中学にあがる頃には、一つの名前で学生服とセーラー服のカタログ封書が二つ届くこともあった。

細君の家に嫁いで名前の総画数は、もれなく2%増となった。
それと意識していなかったことだが、漢字を覚えはじめた彼女に「パパは苗字と名前に同じ漢字がひとつ使われているんだね。
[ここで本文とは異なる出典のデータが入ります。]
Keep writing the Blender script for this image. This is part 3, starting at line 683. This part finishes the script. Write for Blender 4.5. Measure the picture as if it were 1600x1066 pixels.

変なの」と言われた。
「『名は体を表す』といいますが、名前まで個性的ですね」と言われると、勝手にほめ言葉だと解釈し、そんな名前をとても気に入っている。

しかし、両親より、家族よりも、今後共に人生を歩む時間は一番長いであろう、愛すべき名前であるが、最近改名の危機に晒されているのも事実である。
嫁いで姓が変わったことにより、画数があまり良くないということらしく、個性的な名前を司る部位の変更を余儀なくされそうだ。名前の呼び名は変わらず、漢字の組み合わせが変わるだけと思えば単純なことだが、気分的には単純なことではなかったりする。
そうこうしているうちに大病を患って『ほらね』『やっぱり』『言わんこっちゃない』、みたいな事を言われないように、年内にはどうにかしたいと思っている。
その前に、まずは今日の賞与支給をどうするか、だな。